Dans la mesure où Washington a brouillé les eaux avec son intense campagne anti-maoïste, l’Inde se doit de conseiller l’ASP à s’en tenir au plan établi par l’entente des huit points de juin 2006.
L’inexplicable arrestation, le 18 septembre dernier en Inde du dirigeant maoïste C.P. Gajurel, suggère que le gouvernement de Manmohan Singh n’a toujours pas compris la fragilité de la transition politique au Népal. Le système légal indien peut être chaotique et imprévisible, mais le gouvernement indien saura certainement comment s’en sortir.

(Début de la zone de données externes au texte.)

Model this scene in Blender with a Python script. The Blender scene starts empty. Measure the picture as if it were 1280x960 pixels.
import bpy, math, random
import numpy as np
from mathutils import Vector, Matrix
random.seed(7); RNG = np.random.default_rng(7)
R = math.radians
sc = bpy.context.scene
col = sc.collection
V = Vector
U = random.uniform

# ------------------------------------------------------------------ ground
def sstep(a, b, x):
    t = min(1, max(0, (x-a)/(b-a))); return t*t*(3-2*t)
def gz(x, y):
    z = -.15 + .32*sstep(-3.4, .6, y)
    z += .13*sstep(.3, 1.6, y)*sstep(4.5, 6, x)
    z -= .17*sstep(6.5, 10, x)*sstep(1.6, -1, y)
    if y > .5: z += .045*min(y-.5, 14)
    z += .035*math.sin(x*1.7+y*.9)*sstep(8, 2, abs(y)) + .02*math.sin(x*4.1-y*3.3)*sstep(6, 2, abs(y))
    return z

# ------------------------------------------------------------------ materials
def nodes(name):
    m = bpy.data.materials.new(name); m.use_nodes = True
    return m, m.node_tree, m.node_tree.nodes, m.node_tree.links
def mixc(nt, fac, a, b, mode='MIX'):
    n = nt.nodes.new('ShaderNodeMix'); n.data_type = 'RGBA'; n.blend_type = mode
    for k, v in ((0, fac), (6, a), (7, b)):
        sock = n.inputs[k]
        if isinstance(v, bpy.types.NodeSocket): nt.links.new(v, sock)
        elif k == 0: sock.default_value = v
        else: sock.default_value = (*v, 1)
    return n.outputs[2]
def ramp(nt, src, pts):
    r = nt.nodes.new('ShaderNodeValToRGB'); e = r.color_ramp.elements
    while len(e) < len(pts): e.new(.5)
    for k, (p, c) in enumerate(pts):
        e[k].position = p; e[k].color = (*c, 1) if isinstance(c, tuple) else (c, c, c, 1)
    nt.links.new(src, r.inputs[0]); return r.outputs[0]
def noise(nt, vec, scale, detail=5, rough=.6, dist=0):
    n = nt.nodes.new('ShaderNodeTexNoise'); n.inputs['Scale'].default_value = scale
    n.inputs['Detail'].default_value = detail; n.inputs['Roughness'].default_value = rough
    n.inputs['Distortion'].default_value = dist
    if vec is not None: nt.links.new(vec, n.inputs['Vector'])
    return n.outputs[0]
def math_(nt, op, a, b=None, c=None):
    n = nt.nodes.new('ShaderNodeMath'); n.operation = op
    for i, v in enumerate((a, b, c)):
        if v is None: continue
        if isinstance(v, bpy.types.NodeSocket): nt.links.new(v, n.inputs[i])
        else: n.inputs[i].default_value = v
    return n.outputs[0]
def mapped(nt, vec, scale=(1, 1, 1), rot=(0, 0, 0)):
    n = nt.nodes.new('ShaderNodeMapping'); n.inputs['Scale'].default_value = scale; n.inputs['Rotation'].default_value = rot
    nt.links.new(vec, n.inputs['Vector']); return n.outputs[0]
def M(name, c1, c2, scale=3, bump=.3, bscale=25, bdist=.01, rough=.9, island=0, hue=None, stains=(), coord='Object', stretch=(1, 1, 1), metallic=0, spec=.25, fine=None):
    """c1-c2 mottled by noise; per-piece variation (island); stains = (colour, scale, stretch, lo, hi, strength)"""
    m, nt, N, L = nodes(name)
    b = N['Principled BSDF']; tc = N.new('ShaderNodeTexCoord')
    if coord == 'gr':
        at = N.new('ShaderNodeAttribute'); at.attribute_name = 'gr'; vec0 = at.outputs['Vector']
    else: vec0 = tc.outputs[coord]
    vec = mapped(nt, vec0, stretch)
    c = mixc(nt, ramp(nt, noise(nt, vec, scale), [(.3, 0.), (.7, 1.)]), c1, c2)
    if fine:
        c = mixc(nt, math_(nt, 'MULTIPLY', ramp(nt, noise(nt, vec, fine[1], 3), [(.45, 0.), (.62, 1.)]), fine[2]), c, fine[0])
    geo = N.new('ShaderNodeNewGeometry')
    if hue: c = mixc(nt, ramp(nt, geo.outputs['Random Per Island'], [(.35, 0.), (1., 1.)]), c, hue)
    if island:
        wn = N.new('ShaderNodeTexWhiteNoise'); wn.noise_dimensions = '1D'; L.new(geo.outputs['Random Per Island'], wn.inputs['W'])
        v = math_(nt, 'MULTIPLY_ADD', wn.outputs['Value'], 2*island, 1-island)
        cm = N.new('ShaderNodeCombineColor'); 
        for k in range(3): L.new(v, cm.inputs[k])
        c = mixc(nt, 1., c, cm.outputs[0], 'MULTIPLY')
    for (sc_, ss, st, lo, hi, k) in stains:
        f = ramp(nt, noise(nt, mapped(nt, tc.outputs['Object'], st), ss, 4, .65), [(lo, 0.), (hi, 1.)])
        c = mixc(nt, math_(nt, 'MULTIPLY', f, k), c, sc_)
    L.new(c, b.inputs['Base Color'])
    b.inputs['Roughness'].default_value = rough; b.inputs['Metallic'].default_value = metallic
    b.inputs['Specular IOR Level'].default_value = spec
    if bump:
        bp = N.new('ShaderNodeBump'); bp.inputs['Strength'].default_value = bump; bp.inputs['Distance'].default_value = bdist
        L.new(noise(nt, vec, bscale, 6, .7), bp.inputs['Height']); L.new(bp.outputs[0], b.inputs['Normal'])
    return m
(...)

En 2000, New Delhi avait appuyé la libération de Masood Azhar. Contrairement à Azhar, qui avait alors fondé le Jaish-e-Mohammed, M. Gajurel est un dirigeant politique qui n’a jamais été accusé d’offense violente et qui ne représente aucune menace pour l’Inde et sa population. Garantir sa prompte libération - ainsi que son retour rapide, sécuritaire et honorable à Katmandu - n’est pas seulement la bonne chose à faire. Ce geste enverra un message important : que l’Inde appuie la formation d’un gouvernement intérimaire avec la participation de tous les partis politiques du Népal, incluant les maoïstes, et croit qu’un tel gouvernement offre au Népal ses meilleures chances pour un changement démocratique non-violent.